People in the pro-life movement thirst for a retreat "that will specifically nourish their pro-life activities," he said, adding that being in the movement has its particular challenges and also can draw a person close to God.


"Being pro-life is very simply because God is life," he said. "We are pro-life because we want to be like Him. In Christ we find out what love means." He said abortion is the opposite of love-Christ sacrificed Himself for the good of others, while abortion sacrifices another for the good of self. The pro-life movement demands love for those its members cannot see, those who cannot love them back, he said.


And pro-lifers face court challenges and get accused of having bad motives and being against women, he said, so a retreat allows them to ask why they are doing work. He indicated they do it for love of both mother and baby because "love is indivisible," and they challenge society, "Why does love of the mother have to require sacrifice of the other?"


A retreat allows them to come closer to God, the source of love, which will help them in their work, he said.


Fr. Pavone said he thinks there will be more pro-life retreats in future, and that in addition to ones he gives, Rev. Michael Mannion, now in Washington D.C., oversees "Come Aside and Rest Awhile" Retreats.


Last weekend's retreat was to focus on how the gifts of the Holy Spirit help the pro-life work and, organizers' requests, was to be silent between talks to allow for prayer, Fr. Pavone said. It was to provide spiritual foundations rather than practical guidelines for how to work in pro-life activities, he said.


Asked what the fruits of such a retreat are, he replied, "It keeps people going--we want to see more progress than we often see." And it helps people do their pro-life work with peace and joy, he said, adding that when fighting such a great evil they have to be careful not to let evil overtake them and get angry or cynical.


"People lose friends at times over their pro-life work," and it takes an emotional, mental and financial toll on them, he said.

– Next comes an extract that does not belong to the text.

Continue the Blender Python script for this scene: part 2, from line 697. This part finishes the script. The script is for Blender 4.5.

"I think it fosters the unity of the movement too," he said. "If people are centered on God and strong in their spiritual life, they will have less of a tendency to be selfish, divisive or overly critical."

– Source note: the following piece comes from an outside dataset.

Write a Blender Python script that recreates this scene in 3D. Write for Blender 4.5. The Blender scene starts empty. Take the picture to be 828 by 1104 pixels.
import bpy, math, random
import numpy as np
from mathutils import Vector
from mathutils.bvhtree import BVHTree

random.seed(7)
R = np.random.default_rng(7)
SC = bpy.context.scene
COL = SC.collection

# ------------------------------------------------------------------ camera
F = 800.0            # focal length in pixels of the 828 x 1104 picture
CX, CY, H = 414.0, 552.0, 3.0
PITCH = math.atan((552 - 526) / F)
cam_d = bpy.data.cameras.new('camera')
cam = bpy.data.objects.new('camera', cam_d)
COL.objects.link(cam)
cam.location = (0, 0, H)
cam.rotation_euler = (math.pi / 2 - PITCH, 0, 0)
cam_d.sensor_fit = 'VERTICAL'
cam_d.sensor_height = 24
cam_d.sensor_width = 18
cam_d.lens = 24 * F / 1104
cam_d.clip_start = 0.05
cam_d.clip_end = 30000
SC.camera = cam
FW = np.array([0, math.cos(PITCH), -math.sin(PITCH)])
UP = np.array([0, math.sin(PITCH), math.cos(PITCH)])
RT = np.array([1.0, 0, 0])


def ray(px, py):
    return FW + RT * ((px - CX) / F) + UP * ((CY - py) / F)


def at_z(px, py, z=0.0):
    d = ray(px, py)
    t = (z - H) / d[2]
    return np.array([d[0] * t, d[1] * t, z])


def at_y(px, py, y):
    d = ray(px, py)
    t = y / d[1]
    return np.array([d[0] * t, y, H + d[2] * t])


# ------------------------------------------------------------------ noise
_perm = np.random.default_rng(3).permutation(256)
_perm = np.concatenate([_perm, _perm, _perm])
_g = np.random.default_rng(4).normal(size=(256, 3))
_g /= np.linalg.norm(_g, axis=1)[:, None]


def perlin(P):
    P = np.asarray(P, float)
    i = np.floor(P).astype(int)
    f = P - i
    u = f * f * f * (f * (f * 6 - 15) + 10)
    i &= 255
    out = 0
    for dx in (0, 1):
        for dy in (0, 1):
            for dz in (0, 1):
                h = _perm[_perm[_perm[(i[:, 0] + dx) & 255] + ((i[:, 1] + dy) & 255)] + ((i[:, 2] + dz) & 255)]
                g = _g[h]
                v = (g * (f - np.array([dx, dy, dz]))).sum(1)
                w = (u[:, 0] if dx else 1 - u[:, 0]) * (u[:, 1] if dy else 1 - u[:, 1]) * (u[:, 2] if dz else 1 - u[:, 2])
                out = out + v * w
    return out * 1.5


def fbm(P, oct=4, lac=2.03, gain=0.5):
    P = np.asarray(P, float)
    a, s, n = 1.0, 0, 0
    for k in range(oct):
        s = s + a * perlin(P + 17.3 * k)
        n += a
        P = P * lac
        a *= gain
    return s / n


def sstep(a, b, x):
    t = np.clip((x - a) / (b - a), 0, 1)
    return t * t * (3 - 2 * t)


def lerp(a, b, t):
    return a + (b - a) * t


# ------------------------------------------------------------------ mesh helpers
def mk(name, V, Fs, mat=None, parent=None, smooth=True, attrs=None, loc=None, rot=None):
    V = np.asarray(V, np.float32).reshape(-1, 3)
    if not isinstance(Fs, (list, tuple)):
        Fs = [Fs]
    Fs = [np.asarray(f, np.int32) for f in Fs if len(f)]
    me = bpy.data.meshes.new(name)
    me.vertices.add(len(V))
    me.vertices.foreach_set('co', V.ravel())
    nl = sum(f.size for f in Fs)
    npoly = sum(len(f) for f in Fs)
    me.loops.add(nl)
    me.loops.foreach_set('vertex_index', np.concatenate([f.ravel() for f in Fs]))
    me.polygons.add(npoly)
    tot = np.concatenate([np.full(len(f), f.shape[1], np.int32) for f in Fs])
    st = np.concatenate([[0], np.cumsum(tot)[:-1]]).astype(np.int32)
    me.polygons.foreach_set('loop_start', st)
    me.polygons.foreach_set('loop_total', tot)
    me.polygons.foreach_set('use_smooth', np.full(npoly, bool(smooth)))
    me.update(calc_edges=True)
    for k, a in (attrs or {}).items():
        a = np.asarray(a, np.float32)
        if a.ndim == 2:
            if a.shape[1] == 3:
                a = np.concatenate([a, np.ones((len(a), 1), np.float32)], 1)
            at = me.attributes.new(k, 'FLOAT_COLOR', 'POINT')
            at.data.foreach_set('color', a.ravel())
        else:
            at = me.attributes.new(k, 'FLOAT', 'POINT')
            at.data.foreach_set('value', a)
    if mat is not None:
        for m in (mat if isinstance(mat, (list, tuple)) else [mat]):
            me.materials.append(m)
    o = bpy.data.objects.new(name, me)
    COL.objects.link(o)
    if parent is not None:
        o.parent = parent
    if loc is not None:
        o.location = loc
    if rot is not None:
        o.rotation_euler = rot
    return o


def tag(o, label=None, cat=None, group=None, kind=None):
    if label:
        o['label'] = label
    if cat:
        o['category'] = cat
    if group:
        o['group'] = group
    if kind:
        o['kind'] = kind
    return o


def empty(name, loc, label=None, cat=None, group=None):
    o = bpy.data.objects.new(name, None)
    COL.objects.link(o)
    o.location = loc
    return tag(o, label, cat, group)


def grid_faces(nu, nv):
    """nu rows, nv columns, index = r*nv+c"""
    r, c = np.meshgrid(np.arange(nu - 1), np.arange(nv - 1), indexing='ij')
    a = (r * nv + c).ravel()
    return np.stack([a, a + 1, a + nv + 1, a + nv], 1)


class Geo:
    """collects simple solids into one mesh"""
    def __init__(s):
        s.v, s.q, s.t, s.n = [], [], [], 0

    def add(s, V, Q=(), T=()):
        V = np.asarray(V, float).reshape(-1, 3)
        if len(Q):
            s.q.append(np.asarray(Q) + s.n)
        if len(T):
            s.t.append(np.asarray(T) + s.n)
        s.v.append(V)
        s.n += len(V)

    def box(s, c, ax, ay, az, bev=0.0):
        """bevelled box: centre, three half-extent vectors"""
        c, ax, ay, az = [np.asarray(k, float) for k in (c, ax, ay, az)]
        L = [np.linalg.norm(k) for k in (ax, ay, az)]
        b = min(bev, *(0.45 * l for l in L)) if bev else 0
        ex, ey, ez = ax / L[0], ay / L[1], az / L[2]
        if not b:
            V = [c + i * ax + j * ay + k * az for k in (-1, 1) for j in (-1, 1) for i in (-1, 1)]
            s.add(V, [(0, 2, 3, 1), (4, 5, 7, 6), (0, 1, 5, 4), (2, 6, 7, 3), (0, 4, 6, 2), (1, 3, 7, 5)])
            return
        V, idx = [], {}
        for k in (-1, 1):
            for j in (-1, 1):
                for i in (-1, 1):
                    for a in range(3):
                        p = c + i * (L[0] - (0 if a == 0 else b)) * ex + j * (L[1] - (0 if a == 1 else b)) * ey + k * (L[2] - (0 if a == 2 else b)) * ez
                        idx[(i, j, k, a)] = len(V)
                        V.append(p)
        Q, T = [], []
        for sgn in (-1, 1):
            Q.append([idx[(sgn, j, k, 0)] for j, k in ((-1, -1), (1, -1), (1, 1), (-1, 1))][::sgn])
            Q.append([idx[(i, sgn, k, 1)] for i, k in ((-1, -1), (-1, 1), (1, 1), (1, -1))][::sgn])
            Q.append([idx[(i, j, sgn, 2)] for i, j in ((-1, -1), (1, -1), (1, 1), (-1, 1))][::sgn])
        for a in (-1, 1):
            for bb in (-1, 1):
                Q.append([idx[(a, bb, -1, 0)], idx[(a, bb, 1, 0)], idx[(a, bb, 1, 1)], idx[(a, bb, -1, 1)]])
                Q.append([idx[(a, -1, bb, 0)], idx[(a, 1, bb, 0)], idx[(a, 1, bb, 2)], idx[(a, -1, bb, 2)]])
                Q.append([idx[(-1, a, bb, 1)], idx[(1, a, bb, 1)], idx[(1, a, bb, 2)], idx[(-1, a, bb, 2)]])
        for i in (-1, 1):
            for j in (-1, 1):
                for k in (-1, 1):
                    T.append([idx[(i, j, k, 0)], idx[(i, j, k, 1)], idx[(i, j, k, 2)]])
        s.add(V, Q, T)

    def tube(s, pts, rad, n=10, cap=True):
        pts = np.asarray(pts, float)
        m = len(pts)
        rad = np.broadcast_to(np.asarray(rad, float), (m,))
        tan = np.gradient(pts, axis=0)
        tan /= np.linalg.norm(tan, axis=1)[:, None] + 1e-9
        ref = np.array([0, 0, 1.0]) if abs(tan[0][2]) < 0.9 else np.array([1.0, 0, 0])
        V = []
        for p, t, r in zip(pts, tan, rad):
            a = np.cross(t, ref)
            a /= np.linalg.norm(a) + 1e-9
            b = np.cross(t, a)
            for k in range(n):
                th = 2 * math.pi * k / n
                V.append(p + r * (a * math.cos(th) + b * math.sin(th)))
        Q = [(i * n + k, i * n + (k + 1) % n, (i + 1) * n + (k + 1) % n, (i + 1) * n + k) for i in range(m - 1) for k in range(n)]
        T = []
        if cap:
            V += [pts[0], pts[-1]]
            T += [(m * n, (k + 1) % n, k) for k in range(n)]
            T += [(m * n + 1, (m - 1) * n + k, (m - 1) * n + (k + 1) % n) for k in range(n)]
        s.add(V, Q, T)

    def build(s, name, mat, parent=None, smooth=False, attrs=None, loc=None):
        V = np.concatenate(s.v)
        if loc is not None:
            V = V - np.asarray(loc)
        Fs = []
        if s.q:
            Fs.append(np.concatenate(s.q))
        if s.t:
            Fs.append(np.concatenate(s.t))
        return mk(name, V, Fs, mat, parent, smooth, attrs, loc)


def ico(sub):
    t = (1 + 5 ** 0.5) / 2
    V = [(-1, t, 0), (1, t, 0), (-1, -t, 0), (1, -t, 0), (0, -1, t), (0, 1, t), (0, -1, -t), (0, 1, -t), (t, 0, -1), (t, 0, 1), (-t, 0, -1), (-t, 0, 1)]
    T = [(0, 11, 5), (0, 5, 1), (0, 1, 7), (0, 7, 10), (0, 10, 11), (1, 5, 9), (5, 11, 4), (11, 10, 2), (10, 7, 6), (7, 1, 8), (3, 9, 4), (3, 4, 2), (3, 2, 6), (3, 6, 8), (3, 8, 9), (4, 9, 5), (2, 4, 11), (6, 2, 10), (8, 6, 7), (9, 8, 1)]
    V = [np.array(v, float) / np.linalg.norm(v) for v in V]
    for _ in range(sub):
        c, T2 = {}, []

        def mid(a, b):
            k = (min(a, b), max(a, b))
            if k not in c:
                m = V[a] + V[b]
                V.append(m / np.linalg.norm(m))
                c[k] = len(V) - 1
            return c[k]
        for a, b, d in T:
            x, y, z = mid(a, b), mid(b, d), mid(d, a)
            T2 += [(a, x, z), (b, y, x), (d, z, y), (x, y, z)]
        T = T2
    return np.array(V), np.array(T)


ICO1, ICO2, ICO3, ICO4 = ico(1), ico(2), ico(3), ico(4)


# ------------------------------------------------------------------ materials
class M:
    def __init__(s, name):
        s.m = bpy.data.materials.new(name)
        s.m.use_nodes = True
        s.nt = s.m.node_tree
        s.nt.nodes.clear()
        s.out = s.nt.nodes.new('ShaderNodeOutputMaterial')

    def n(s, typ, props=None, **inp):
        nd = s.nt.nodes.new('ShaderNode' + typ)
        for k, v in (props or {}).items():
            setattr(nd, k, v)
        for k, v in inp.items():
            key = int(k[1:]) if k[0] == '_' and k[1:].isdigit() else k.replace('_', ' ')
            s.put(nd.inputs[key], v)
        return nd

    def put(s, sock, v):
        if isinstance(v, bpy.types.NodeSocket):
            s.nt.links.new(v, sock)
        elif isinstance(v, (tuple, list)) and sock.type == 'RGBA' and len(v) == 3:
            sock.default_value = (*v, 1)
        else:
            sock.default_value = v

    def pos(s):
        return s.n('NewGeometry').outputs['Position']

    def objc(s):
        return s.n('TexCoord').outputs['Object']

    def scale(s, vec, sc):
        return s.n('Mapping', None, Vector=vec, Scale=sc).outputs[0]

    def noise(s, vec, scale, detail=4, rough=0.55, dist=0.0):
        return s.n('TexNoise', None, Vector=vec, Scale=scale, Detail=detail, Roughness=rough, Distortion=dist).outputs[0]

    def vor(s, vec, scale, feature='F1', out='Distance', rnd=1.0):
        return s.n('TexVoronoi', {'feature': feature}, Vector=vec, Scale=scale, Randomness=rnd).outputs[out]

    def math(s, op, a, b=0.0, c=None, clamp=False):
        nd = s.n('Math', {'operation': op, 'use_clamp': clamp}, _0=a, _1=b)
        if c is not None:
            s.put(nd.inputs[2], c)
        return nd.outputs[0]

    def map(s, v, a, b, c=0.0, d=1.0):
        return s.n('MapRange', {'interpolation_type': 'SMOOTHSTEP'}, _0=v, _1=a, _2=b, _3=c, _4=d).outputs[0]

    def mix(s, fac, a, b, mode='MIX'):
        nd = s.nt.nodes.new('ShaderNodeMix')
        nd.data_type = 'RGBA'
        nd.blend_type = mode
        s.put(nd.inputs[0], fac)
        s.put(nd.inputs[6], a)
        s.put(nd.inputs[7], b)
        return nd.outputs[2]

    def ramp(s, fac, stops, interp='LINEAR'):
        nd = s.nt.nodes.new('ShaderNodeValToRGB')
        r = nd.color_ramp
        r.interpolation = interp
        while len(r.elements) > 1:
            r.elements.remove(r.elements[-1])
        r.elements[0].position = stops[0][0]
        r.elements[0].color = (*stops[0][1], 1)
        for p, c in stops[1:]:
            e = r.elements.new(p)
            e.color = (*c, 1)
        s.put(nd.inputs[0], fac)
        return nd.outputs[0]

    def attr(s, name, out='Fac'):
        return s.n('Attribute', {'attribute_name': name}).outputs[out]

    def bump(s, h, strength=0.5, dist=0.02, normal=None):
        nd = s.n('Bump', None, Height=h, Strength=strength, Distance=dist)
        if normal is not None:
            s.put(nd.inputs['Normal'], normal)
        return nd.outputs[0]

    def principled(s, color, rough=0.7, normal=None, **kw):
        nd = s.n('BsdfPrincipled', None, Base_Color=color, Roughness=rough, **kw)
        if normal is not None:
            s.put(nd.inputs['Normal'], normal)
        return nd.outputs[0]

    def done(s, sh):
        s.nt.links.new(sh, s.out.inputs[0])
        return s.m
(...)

Asked about some people, including Catholics, being turned off by the pro-life movement, Fr. Pavone said they should look at the source of their knowledge about it. He said the movement does a lot that the media does not cover. He indicated that when something "stupid," such as violence, happens, the media ask him if it will have a negative effect on the movement and he responds that it will not if they cover the good the movement does.


"The people in the pro-life movement are some of the greatest in the world," he said.


He said he works a lot with ministers of other denominations and that in the pro-life movement he has found the ecumenism he had been longing and praying for. There are few, if any, things that foster practical day to day ecumenism like the pro-life movement does, because people are "in the trenches together," seeing together the emergency taking place out there, he said.


This does not minimize their differences, which are important to be look at, he said, but differences do not have to keep them from working together.